Ces portes qui se ferment, ce sont celles d'une société verrouillée sur elle-même qui ne supporte pas l'arrivée des émigrants qui affluent d'Europe centrale, c'est la société des années vingt, je précise au cas où vous auriez un doute : 1920... Dans cette société post-antidreyfusarde pour la moitié de sa population, Dario Asfar et sa famille sont des métèques, la vermine qui vient prendre le travail des Français.
Pourtant, Dario Asfar est animé d'un désir effréné et puissant de réussir, de s'élever dans sa condition sociale. Il est prêt à tout et c'est tout d'abord l'opportunité pour lui de pratiquer un avortement clandestin à la demande même de sa logeuse, pour lui rendre et garder par la même occasion le logement...

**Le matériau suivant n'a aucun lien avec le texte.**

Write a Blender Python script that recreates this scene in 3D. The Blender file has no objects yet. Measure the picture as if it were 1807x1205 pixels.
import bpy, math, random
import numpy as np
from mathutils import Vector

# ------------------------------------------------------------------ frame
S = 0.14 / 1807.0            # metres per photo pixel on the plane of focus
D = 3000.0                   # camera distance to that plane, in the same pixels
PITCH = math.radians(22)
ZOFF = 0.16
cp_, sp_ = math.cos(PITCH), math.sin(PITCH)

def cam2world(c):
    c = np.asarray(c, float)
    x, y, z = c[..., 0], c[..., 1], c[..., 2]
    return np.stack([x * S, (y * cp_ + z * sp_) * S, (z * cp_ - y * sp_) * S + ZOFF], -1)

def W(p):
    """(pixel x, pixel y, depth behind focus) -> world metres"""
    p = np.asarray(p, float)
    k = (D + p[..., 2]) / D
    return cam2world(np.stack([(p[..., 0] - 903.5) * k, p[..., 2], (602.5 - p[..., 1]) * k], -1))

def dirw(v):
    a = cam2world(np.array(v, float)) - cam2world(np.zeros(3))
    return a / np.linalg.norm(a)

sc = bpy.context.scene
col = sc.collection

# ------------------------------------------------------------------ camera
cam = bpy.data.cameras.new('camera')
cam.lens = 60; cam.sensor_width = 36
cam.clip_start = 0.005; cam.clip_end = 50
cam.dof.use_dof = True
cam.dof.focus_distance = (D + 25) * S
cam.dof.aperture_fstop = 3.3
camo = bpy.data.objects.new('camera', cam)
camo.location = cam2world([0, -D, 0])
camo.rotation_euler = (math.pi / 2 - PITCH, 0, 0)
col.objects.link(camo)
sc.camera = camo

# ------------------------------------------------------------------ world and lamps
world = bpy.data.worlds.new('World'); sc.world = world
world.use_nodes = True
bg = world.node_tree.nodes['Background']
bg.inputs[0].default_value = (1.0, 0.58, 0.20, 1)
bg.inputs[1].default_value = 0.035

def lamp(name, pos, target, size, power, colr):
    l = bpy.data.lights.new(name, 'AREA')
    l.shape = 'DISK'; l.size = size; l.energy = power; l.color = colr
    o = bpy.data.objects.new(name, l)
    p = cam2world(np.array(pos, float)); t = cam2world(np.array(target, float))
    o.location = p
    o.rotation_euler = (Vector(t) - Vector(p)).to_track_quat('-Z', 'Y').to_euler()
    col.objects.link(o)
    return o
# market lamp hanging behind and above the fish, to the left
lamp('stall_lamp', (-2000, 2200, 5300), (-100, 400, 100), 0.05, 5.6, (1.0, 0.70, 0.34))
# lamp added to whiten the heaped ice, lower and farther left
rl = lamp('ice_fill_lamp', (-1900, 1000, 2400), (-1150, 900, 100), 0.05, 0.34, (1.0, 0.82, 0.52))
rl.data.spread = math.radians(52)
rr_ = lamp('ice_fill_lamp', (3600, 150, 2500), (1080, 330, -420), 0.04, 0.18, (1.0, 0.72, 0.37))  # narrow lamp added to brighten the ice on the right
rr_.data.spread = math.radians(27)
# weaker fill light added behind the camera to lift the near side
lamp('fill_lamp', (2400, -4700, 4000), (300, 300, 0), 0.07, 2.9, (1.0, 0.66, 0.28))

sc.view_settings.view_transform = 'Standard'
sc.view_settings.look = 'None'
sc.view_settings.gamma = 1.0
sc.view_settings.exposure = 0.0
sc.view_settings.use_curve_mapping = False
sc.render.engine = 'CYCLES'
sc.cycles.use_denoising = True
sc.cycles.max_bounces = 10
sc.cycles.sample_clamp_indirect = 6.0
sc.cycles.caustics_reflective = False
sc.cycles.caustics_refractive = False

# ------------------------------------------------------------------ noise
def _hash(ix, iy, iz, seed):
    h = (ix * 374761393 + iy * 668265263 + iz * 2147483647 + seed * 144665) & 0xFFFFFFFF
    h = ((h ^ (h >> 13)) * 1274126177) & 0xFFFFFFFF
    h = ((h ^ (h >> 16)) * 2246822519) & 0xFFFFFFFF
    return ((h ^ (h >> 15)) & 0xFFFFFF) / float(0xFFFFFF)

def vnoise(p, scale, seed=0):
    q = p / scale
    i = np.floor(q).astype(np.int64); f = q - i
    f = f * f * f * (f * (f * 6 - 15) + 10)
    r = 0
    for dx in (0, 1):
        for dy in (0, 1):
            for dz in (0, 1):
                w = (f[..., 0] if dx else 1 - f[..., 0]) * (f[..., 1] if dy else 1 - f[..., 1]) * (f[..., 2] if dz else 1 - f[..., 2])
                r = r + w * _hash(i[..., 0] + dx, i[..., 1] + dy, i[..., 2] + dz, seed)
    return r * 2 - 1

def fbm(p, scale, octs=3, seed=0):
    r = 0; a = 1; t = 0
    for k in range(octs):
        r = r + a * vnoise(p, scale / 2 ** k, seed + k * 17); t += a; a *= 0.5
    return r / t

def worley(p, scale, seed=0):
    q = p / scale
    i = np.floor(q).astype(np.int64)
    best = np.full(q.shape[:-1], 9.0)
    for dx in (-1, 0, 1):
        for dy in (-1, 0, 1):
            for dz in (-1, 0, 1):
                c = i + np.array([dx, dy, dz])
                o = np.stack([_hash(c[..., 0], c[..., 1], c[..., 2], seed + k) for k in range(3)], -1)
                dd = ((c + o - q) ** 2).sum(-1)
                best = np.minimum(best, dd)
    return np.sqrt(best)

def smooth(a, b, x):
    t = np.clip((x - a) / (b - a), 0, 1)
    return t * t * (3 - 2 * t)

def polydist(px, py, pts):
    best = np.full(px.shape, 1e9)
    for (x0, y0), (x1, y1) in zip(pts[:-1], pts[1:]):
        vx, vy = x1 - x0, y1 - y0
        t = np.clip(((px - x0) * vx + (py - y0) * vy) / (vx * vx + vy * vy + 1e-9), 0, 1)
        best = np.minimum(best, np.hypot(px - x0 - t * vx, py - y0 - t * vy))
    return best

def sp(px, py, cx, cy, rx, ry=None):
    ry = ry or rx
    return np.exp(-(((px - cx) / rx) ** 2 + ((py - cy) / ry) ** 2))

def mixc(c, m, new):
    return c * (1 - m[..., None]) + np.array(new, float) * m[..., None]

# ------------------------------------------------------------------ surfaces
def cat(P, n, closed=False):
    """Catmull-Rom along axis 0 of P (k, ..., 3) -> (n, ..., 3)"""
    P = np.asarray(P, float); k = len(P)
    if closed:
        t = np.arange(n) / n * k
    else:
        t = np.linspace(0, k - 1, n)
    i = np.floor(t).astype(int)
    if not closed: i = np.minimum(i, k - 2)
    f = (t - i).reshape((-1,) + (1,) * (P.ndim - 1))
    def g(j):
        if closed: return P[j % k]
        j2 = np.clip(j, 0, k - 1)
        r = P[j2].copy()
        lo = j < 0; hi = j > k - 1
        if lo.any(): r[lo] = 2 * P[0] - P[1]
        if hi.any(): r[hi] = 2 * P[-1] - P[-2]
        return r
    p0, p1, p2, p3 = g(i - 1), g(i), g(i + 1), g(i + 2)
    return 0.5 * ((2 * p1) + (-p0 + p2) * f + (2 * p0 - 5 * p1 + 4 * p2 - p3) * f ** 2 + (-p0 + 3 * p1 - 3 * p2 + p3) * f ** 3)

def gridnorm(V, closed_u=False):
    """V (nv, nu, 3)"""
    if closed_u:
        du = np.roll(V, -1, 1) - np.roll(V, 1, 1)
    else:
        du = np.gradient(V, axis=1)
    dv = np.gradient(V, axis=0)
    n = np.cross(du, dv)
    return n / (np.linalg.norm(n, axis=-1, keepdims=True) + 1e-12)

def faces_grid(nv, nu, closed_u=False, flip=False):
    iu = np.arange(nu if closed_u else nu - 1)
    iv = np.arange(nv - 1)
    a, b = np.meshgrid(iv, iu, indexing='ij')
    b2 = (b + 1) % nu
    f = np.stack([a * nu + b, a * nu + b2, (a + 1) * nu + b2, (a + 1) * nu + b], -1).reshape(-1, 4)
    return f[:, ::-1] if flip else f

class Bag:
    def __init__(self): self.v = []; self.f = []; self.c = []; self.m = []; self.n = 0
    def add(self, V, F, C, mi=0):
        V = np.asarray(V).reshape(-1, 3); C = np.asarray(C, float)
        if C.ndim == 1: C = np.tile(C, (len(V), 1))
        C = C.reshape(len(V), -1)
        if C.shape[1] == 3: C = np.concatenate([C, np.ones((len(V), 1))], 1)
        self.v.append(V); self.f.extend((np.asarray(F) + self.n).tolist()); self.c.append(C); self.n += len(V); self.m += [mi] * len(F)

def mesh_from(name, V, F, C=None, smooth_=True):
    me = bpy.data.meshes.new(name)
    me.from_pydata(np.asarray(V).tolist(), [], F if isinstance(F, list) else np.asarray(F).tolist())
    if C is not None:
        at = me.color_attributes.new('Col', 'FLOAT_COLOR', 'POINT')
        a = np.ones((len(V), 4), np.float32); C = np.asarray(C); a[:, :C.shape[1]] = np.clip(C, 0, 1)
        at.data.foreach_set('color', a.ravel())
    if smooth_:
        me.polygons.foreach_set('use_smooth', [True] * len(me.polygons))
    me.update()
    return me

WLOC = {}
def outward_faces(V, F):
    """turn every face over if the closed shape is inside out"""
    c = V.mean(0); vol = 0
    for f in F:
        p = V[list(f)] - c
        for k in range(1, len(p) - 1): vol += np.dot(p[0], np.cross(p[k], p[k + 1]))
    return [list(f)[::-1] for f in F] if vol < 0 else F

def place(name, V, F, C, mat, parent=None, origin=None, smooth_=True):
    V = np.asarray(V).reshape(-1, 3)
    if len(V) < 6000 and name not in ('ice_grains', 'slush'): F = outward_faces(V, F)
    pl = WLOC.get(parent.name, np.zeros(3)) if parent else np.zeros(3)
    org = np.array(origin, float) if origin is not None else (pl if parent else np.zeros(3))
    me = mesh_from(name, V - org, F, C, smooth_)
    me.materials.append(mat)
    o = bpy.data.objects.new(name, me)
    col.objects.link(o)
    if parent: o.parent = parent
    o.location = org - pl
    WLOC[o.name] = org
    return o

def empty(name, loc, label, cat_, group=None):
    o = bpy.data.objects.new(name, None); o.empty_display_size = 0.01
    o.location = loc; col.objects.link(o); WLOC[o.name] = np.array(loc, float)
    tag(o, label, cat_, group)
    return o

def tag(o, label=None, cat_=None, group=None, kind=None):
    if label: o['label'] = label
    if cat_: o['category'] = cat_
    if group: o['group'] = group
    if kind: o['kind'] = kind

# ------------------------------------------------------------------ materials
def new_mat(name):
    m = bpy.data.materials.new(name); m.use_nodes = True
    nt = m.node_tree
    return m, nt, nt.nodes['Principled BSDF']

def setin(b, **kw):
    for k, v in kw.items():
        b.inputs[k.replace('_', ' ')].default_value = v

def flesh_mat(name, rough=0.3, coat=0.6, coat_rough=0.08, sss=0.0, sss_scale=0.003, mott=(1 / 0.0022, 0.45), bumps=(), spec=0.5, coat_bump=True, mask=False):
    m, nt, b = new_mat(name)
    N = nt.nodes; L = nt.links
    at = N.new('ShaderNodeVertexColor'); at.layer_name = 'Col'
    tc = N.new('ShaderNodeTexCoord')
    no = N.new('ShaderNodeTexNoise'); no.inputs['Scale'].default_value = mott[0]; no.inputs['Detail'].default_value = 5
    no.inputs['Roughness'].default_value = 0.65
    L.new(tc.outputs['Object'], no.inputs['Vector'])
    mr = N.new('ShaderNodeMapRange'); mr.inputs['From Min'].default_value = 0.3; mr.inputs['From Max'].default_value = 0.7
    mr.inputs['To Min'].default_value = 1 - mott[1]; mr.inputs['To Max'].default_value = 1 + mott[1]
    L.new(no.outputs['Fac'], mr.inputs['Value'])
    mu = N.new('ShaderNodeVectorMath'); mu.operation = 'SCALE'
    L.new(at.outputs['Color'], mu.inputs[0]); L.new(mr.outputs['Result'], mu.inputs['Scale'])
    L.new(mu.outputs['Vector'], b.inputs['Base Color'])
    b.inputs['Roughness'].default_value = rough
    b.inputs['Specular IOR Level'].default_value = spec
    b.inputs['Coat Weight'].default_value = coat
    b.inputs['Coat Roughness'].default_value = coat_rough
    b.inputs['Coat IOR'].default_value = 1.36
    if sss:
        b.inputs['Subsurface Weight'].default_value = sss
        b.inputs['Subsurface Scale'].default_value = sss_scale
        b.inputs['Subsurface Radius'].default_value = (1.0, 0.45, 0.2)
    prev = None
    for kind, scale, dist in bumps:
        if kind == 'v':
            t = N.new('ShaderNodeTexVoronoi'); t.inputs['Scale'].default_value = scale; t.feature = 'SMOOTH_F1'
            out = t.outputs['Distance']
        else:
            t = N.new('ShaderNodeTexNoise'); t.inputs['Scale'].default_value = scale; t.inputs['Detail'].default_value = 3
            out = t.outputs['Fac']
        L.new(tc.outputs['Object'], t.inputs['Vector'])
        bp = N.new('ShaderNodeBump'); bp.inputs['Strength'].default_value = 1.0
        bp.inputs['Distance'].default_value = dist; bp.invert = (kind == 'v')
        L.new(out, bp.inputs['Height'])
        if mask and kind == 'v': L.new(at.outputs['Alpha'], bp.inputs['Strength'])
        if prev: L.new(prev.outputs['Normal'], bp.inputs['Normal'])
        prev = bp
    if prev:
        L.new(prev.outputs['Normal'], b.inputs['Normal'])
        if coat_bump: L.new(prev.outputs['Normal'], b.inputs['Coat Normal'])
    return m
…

Puis la rage de survivre, l'ambition, un sens aigu de l'intelligence, un esprit vénal et une puissance de séduction auprès des femmes vont façonner son chemin, son ascension à venir, sa réussite enfin là comme un juste retour des choses, comme une revanche aussi... Mais à quel prix ? Qu'importe les moyens pour y parvenir, nourrir sa cupidité devenue sans bornes et c'est à cet endroit que ce jeune médecin ambitieux m'est devenu nettement moins sympathique.
Dario Asfar a l'idée ingénieuse de soigner les âmes d'une clientèle fortunée, dévoyant les toutes récentes théories psychanalytiques, tordant le cou aux valeurs les plus nobles du serment d'Hippocrate en faisant de ce médecin généraliste un médecin des âmes, qui plus un charlatan.

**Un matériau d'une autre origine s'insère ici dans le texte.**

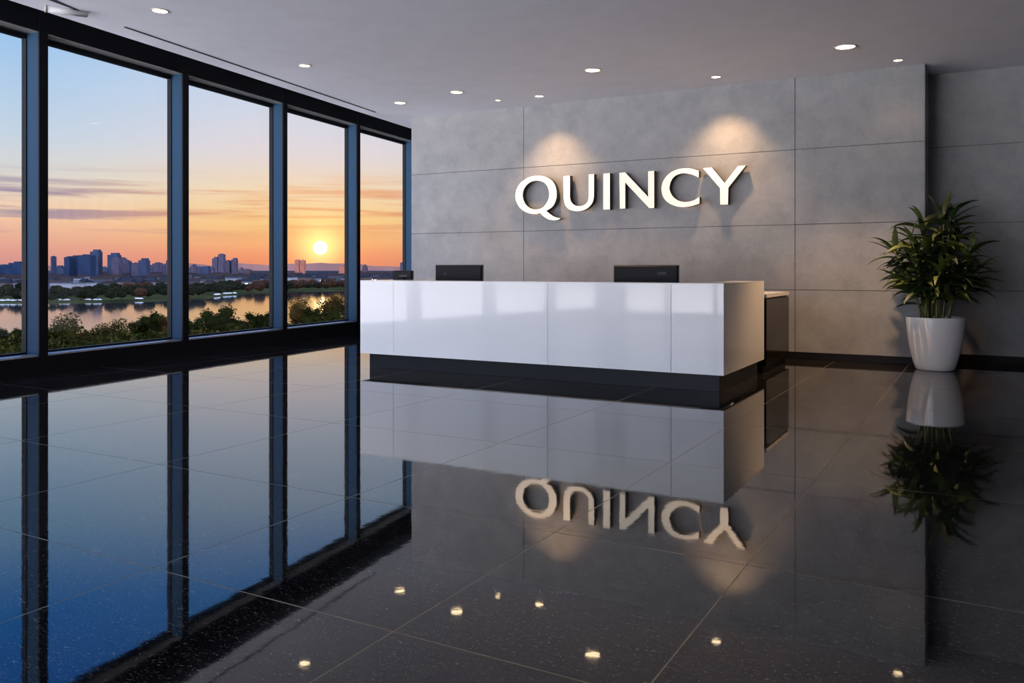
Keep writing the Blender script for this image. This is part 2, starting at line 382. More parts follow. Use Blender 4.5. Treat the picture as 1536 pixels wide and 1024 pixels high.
# ------------------------------------------------------------------ letters on the wall
LY = WY-.145; LD = .105
def px_a(p): return (760+p[0]/7.68, 240+p[1]/7.68)
def px_b(p): return (940+p[0]/7.68, 230+p[1]/7.68)
def smooth(pts, n=5, closed=False):
    out = []; N = len(pts)
    for i in range(N if closed else N-1):
        g = (lambda k: pts[k % N]) if closed else (lambda k: pts[min(max(k, 0), N-1)])
        p0, p1, p2, p3 = g(i-1), g(i), g(i+1), g(i+2)
        for j in range(n):
            u = j/n
            out.append(tuple(.5*((2*p1[c])+(-p0[c]+p2[c])*u+(2*p0[c]-5*p1[c]+4*p2[c]-p3[c])*u*u+(-p0[c]+3*p1[c]-3*p2[c]+p3[c])*u**3) for c in (0,1)))
    if not closed: out.append(tuple(pts[-1]))
    return out
qo = smooth([(455,585),(528,535),(566,460),(575,385),(560,300),(515,232),(440,190),(350,180),(262,196),(170,252),(118,325),(100,405),(112,482),(160,558),(235,605),(320,622),(385,612)], 5)
tail = smooth([(385,612),(430,652),(482,682),(545,693),(592,686),(622,668)], 4)[1:]
tail2 = smooth([(622,668),(575,662),(520,636),(455,585)], 4)[1:-1]
qi = smooth([(337,568),(260,548),(205,490),(183,405),(205,320),(270,255),(350,237),(425,255),(472,310),(490,395),(470,475),(415,545)], 5, True)
uo = [(652,187),(728,178)]+smooth([(728,425),(740,475),(775,515),(830,530),(890,518),(932,478),(944,420)], 5)+[(944,165),(1006,160)]+smooth([(1005,420),(985,495),(920,560),(830,588),(735,575),(675,520),(655,430)], 5)
io = [(1113,155),(1188,149),(1188,568),(1113,570)]
def b2a(p): return (p[0]+1382.4, p[1]-76.8)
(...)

Pourtant cette intuition lumineuse aurait pu être une belle revanche à l'encontre de cette bourgeoisie arrogante qui l'avait tant humilié quelques années plus tôt. Mais la cupidité et le désir des femmes grisent notre médecin ambitieux et l'entraîne dans une valse sordide et effrénée. Je n'en croyais pas mes yeux, tandis que j'essayais d'ouvrir ceux naïfs et admiratifs de sa femme, la bonté du monde...

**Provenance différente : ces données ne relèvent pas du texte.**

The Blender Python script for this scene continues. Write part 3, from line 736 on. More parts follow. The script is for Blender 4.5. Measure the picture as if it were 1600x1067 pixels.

Le maître des âmes est un roman cynique et cruel où Irène Némirovsky sait ici une nouvelle fois déployer tout son art d'animer des personnages ambigus à la croisée de leurs destins, dans une écriture au scalpel.
C'est une peinture vorace de la société bourgeoise de l'entre-deux-guerres, mais la puissance du roman, selon moi, vaut surtout pour la manière dont est construit ce personnage tour à tour bienveillant, opiniâtre, machiavélique et sa relation avec ses proches dans sa métamorphose... Ce qui est intéressant dans ce personnage faustien empli de rêves et de démons, ce sont ses aspérités, sa part d'ombre, au travers desquelles Irène Némirovsky va tisser sa narration.
J'ai été surpris de découvrir que le maître des âmes fut tout d'abord publié sous forme d'épisodes dans le fameux journal pamphlétaire Gringoire.
Et puis, sur ce thème du rejet de l'étranger, comment ne pas être troublé lorsqu'on sait qu'Irène Némirovsky subira à son tour la haine de l'autre, l'antisémitisme et mourra après quelques semaines de détention à Auschwitz en 1942.